Starting at the first line of the data below, write out each line exactly until you reach the line containing "return Fr(o.x, o.y, z, yaw)", and include that line too.
☆ ☆ ☆ ☆ ☆
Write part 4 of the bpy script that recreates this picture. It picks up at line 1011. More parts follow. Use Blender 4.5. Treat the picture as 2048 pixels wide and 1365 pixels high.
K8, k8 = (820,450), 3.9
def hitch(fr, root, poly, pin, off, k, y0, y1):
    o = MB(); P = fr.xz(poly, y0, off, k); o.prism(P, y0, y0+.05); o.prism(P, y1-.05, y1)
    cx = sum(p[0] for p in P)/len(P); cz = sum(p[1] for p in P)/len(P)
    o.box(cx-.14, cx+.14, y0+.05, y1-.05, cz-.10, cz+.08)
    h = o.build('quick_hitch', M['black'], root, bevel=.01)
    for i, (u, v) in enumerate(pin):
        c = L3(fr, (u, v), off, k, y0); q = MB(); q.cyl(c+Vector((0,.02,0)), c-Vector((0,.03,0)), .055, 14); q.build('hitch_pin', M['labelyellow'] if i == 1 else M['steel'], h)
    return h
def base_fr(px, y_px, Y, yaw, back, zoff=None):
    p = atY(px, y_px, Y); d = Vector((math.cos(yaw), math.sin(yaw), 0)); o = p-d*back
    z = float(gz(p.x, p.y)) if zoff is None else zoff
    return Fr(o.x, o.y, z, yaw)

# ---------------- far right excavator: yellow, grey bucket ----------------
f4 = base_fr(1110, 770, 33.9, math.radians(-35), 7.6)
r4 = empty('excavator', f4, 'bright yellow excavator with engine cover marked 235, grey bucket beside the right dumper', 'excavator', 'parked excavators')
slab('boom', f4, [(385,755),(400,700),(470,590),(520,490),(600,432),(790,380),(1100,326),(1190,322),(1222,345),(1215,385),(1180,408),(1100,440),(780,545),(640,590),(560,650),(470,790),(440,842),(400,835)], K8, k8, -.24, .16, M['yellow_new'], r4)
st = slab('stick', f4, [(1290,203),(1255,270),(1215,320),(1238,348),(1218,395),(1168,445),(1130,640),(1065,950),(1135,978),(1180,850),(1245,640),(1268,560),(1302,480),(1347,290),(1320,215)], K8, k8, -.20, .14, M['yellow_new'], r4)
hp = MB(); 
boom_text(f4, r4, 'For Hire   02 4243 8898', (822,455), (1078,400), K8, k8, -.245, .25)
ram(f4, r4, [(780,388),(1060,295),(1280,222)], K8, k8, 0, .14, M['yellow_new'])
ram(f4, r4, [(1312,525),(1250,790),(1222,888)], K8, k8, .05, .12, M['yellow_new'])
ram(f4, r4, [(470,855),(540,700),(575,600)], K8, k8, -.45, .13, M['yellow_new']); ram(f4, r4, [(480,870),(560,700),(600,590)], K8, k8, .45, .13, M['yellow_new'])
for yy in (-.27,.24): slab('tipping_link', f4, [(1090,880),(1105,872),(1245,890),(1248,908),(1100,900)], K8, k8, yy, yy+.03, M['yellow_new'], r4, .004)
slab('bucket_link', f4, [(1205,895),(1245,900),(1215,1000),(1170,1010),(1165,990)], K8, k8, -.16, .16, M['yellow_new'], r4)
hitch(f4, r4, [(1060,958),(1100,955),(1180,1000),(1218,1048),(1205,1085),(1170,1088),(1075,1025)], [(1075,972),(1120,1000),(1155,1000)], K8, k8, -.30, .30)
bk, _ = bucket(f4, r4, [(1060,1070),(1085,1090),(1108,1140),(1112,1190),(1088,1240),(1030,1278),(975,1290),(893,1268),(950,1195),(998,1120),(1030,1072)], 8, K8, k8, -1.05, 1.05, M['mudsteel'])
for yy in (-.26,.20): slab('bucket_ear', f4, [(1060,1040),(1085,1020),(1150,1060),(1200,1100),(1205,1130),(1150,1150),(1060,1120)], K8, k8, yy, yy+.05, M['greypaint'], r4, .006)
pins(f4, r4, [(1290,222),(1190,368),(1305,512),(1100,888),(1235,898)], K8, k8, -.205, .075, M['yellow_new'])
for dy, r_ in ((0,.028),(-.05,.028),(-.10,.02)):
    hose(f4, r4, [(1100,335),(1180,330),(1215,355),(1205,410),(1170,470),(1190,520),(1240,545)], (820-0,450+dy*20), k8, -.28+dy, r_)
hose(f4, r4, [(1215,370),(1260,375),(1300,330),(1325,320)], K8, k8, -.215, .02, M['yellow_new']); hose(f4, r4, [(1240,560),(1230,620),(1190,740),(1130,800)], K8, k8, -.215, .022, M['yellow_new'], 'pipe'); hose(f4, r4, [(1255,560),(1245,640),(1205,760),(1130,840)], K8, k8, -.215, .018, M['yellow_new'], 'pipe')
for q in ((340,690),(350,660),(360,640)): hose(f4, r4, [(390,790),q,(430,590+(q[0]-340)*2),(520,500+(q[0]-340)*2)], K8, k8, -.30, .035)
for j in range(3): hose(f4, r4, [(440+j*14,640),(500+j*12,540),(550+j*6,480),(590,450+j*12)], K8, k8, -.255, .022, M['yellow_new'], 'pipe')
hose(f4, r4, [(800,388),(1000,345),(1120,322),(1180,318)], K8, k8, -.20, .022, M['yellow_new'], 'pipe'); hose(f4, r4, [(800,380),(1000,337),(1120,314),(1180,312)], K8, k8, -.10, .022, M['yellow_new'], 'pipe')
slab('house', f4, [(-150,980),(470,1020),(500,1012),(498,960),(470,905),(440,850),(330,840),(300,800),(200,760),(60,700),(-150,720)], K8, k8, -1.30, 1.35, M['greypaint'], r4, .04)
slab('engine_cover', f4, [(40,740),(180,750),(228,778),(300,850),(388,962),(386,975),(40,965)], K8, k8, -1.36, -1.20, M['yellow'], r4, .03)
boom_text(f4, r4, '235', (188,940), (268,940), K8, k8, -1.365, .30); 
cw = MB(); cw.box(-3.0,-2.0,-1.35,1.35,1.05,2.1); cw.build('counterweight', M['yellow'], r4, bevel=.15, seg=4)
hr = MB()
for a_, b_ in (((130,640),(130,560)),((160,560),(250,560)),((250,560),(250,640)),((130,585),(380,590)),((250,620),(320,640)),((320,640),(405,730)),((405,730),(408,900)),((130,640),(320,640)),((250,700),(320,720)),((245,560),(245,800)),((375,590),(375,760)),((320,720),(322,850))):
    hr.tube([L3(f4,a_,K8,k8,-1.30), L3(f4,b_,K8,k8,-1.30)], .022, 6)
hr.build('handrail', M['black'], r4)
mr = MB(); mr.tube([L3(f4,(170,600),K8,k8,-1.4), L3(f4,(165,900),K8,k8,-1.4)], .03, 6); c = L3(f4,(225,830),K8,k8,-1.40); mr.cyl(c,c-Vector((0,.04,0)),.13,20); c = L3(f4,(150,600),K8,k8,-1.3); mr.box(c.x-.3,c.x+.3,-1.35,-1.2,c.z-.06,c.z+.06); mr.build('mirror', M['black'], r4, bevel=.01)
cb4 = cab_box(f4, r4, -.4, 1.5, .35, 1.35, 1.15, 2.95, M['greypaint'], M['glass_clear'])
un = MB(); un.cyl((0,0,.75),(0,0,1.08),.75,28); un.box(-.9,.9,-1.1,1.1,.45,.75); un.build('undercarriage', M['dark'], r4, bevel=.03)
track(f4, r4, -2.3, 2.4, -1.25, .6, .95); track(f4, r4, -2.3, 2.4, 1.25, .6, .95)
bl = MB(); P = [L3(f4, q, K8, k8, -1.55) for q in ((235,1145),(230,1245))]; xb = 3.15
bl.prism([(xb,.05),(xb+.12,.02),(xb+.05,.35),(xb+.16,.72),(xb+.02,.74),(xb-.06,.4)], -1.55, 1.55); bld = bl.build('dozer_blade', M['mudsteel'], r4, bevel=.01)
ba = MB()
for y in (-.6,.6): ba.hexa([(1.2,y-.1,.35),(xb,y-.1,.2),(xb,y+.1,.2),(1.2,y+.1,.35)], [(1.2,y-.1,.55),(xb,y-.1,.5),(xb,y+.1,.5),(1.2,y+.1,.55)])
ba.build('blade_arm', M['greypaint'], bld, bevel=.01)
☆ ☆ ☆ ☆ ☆
*WRITTEN RESPONSE*:
Write part 4 of the bpy script that recreates this picture. It picks up at line 1011. More parts follow. Use Blender 4.5. Treat the picture as 2048 pixels wide and 1365 pixels high.
K8, k8 = (820,450), 3.9
def hitch(fr, root, poly, pin, off, k, y0, y1):
    o = MB(); P = fr.xz(poly, y0, off, k); o.prism(P, y0, y0+.05); o.prism(P, y1-.05, y1)
    cx = sum(p[0] for p in P)/len(P); cz = sum(p[1] for p in P)/len(P)
    o.box(cx-.14, cx+.14, y0+.05, y1-.05, cz-.10, cz+.08)
    h = o.build('quick_hitch', M['black'], root, bevel=.01)
    for i, (u, v) in enumerate(pin):
        c = L3(fr, (u, v), off, k, y0); q = MB(); q.cyl(c+Vector((0,.02,0)), c-Vector((0,.03,0)), .055, 14); q.build('hitch_pin', M['labelyellow'] if i == 1 else M['steel'], h)
    return h
def base_fr(px, y_px, Y, yaw, back, zoff=None):
    p = atY(px, y_px, Y); d = Vector((math.cos(yaw), math.sin(yaw), 0)); o = p-d*back
    z = float(gz(p.x, p.y)) if zoff is None else zoff
    return Fr(o.x, o.y, z, yaw)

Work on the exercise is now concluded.